Congress inserted an amendment to the annual National Defense Authorization Act (NDAA) that restricts the Defense Department from building out the headquarters for U.S. Space Command in Colorado until June 30 when they want to deliver an independent review of the site selection.

Inserting the provision to restrict construction on Space Command, one of 11 unified combat command centers under the Pentagon, is a major policy win for Alabama lawmakers, who argue their state was removed as the original headquarters site by a politically motivated Biden administration.

The amendment in the draft NDAA says the Pentagon cannot acquire, construct, plan or design a new headquarters building until the Pentagon inspector general and U.S. comptroller complete the review of the headquarters selection process at the end of June.
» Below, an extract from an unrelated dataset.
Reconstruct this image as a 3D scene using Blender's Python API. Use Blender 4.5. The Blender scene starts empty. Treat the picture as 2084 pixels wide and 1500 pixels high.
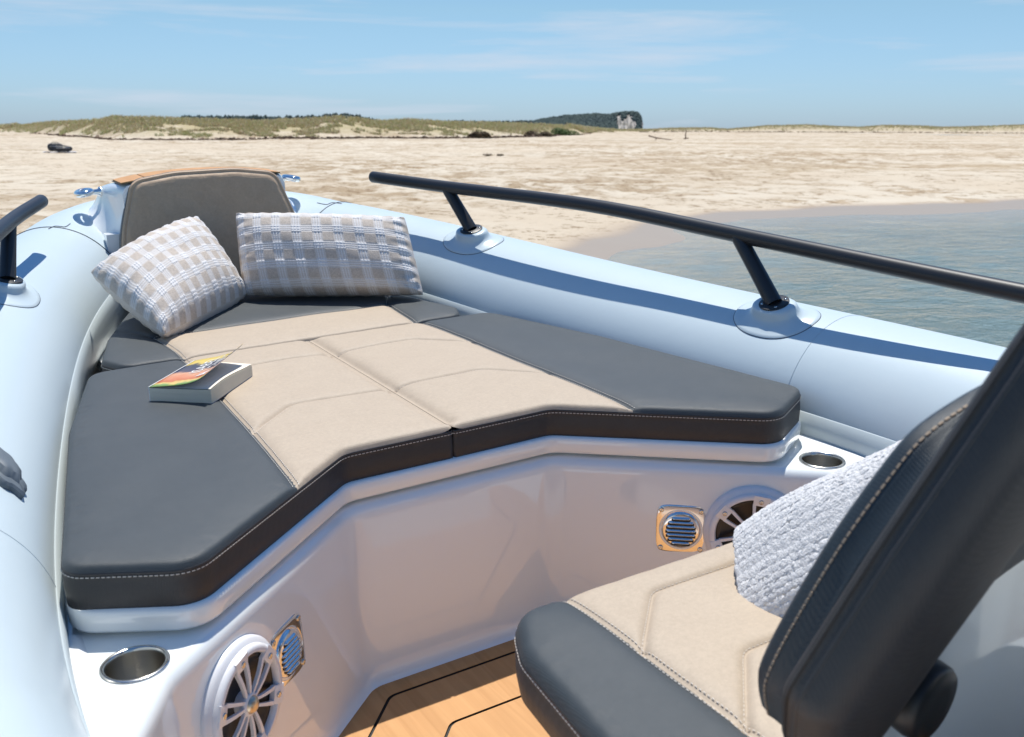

Those agencies have not yet launched a formal review of President Biden’s decision over the summer to leave Space Command in Colorado Springs, Colo., which overruled the Trump administration’s plan to eventually relocate the headquarters to Huntsville, Ala.

Rep. Mike Rogers (R-Ala.), chair of the Armed Services Committee that helped draft the NDAA, has already asked the inspector general to review the case. Rogers has expressed fury at Biden’s Colorado pick for Space Command, which will bring more than a thousand jobs and have an estimated annual $1 billion impact.

While the plan was to move to Huntsville, the temporary location for Space Command has remained in Colorado Springs since Trump revived the combat command center in 2019.

Biden challenged Trump’s decision to relocate to Alabama, launching reviews to see if it was a politically motivated decision, but none of them found serious wrongdoing.

When Biden chose to remain in Colorado, he cited readiness as the main factor, with the relocation process expected to last through the early 2030s and have an impact on military effectiveness.

Alabama lawmakers held a hearing on the issue in September that accused the Biden administration of playing politics with the headquarters site, charging officials with deciding part because of restrictive abortion laws in Alabama.